L’orthodoxie[1], dans les Épîtres à Tite et Timothée, n’a pas fait moins de progrès que l’épiscopat. Déjà il existe une règle de foi, un centre catholique, qui exclut comme des branches mortes ce qui ne reçoit pas la vie du tronc principal. L’hérétique est un coupable, un être dangereux qu’il faut fuir.

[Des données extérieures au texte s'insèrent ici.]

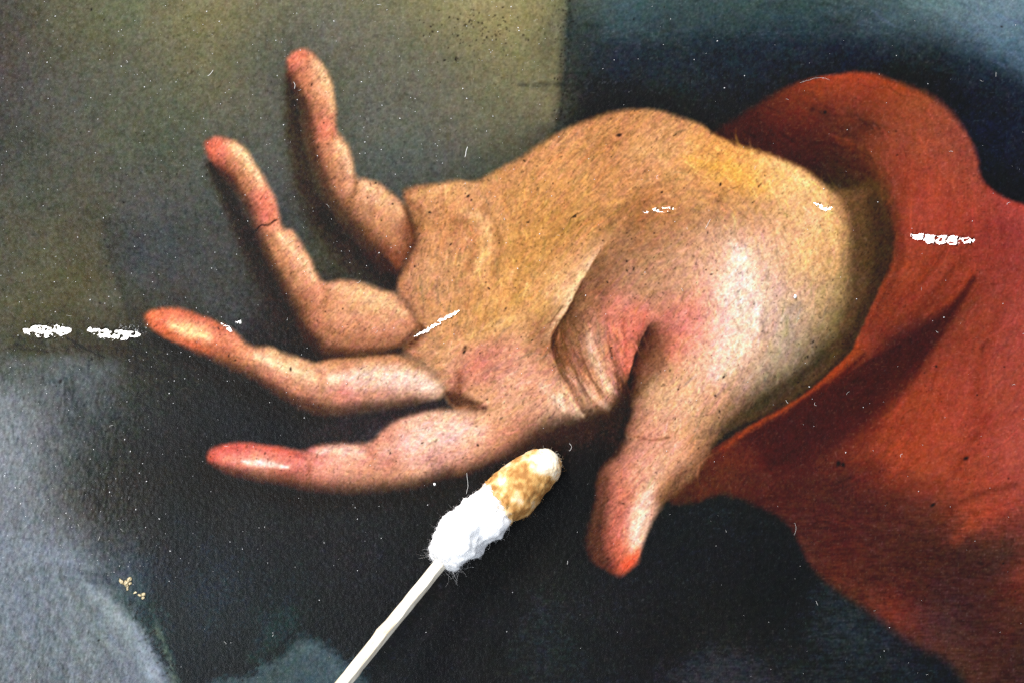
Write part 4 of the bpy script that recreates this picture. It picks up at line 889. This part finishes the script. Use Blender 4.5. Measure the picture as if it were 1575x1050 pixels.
def cotton_skin(s_a, s_b, n_, lift=0.0, ragged=0.0):
    v, f = [], []
    for a in range(n_ + 1):
        for b in range(NA):
            w_ = 2 * math.pi * b / NA
            e0 = ragged * (math.cos(w_) * -3.0 + 2.6 * mnoise.noise(Vector((math.cos(w_) * 1.7, math.sin(w_) * 1.7, 3.3))) + 1.3 * mnoise.noise(Vector((math.cos(w_) * 6, math.sin(w_) * 6, 1.0))))
            si = s_a + e0 + (s_b - s_a - e0) * a / n_
            p, d = cotton_point(si, w_, lift if a > 0 else -0.0002); v.append(p)
    for a in range(n_):
        for b in range(NA):
            c = (b + 1) % NA
            f.append((a * NA + b, a * NA + c, (a + 1) * NA + c, (a + 1) * NA + b))
    f.append(tuple(range(NA))[::-1]); f.append(tuple(n_ * NA + b for b in range(NA)))
    return v, f
SN = len(AX) - 1
SPLIT = 0.50 * SN
cot = simple_mat('white_cotton', (0.96, 0.96, 0.97), 0.95)
cb = cot.node_tree.nodes['Principled BSDF']
cb.inputs['Specular IOR Level'].default_value = 0.1
cb.inputs['Subsurface Weight'].default_value = 0.9; cb.inputs['Subsurface Radius'].default_value = (0.001, 0.001, 0.001); cb.inputs['Subsurface Scale'].default_value = 1.5
v, f = cotton_skin(0, SPLIT + 9.0, 110)
wad = mesh_obj('cotton_wad', v, f, cot, swab)
v, f = cotton_skin(SPLIT, SN, 90, 0.00016, 1.0)
stained = simple_mat('stained_cotton', (0.7, 0.5, 0.3), 0.75)
nt = stained.node_tree; N = nt.nodes; Lk = nt.links
sb = N['Principled BSDF']; sb.inputs['Specular IOR Level'].default_value = 0.35
sb.inputs['Subsurface Weight'].default_value = 0.25; sb.inputs['Subsurface Radius'].default_value = (0.001, 0.0007, 0.0004); sb.inputs['Subsurface Scale'].default_value = 0.5
va = N.new('ShaderNodeAttribute'); va.attribute_name = 'stain'; Lk.new(va.outputs['Color'], sb.inputs['Base Color'])
tip = mesh_obj('stained_tip', v, f, stained, swab)
def stain_at(p, extra=0.0):
    """brown varnish taken up by the cotton: heavy in the middle, washed out at the point"""
    q = (Vector(p) + S0) * 1e4
    X_, Y_ = q.x + 787.5, 525 - q.y
    u = ((X_ - 764) * 0.76 - (Y_ - 776) * 0.65) / 125.0           # 0 at the collar, 1 at the point
    across = (X_ - 764) * 0.65 + (Y_ - 776) * 0.76
    n = 0.5 + 0.9 * mnoise.noise(q * 0.05) + 0.65 * mnoise.noise(q * 0.13 + Vector((5, 1, 8))) + 0.35 * mnoise.noise(q * 0.33) + extra
    pale = math.exp(-((u - 0.84) / 0.20) ** 2) * math.exp(-((across + 4) / 20) ** 2)
    amt = 0.60 * n + 0.42 - 1.05 * pale + 0.12 * max(0, across / 30)
    amt *= max(0.0, min(1.0, (u + 0.16) / 0.26 + 0.55 * mnoise.noise(q * 0.09)))
    amt = max(0, min(1, amt))
    cr_, am, br = Vector((0.88, 0.80, 0.62)), Vector((0.60, 0.34, 0.11)), Vector((0.33, 0.145, 0.034))
    c = cr_.lerp(am, min(1, amt * 1.5)) if amt < 0.667 else am.lerp(br, (amt - 0.667) * 3)
    return c
def stain_attr(o, pts_, extra=None):
    a = o.data.attributes.new('stain', 'FLOAT_COLOR', 'POINT')
    col_ = np.ones((len(pts_), 4), np.float32)
    for q, p in enumerate(pts_): col_[q, :3] = stain_at(p, extra[q] if extra else 0.0)
    a.data.foreach_set('color', col_.ravel())
stain_attr(tip, v)

def tubes(paths, sides=3):
    """thin threads: list of (points, radius) -> one vertex/face list"""
    v, f = [], []
    for P_, r in paths:
        P_ = np.asarray(P_); n_ = len(P_)
        T = np.gradient(P_, axis=0); T /= np.linalg.norm(T, axis=1)[:, None] + 1e-12
        a = np.cross(T, (0.31, 0.17, 0.93)); a /= np.linalg.norm(a, axis=1)[:, None] + 1e-12
        b = np.cross(T, a)
        base = len(v)
        for q in range(n_):
            rr = r * (0.55 if q in (0, n_ - 1) else 1)
            for s_ in range(sides):
                w_ = 2 * math.pi * s_ / sides
                v.append(P_[q] + rr * (a[q] * math.cos(w_) + b[q] * math.sin(w_)))
        for q in range(n_ - 1):
            for s_ in range(sides):
                t_ = (s_ + 1) % sides
                f.append((base + q * sides + s_, base + q * sides + t_, base + (q + 1) * sides + t_, base + (q + 1) * sides + s_))
    return v, f
rf = random.Random(21)
def fuzz_path(si, ang, length, out, curl):
    p, d = cotton_point(si, ang)
    k_ = min(int(si), SN - 1)
    dirv = np.array(d) * out + TAN[k_] * rf.gauss(0, 0.7) + np.cross(TAN[k_], d) * rf.gauss(0, 0.8)
    dirv /= np.linalg.norm(dirv)
    P_ = [p - d * 0.00008]
    st = length / 6
    ax_ = np.array((rf.gauss(0, 1), rf.gauss(0, 1), rf.gauss(0, 1))); ax_ /= np.linalg.norm(ax_)
    for q in range(6):
        P_.append(P_[-1] + dirv * st)
        dirv = dirv + np.cross(ax_, dirv) * curl + np.array((rf.gauss(0, .18), rf.gauss(0, .18), rf.gauss(0, .18))); dirv /= np.linalg.norm(dirv)
    return P_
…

Il a tous les vices, il est capable de tous les crimes ; les actes qui sont louables chez le prêtre chrétien, tels que la recherche de la direction des femmes, certaines façons de faire le siège des intérieurs, sont chez lui des attentats[2]. Les hérétiques que l’auteur a en vue paraissent être des esséens, des elkasaïtes, des sectaires judéo-chrétiens, préoccupés de généalogies d’éons, s’imposant des abstinences, de rigoureuses distinctions entre les choses pures et impures, condamnant le mariage[3], et néan-

  1. Ἡ ὑγιαίνουσα διδασκαλία (latinisme pour sana doctrina).
  2. I Tim., i, 4, 6, 7, 20 ; vi, 3-5, 20-21 ; II Tim., ii, 14-16, 23, 25-26 ; iii, 1-9 ; iv, 3 et suiv. ; Tit., i, 10-16 ; iii, 9-11.
  3. I Tim., i, 4, 6, 7 ; iv, 3-4, 7 ; II Tim., iii, 1-9.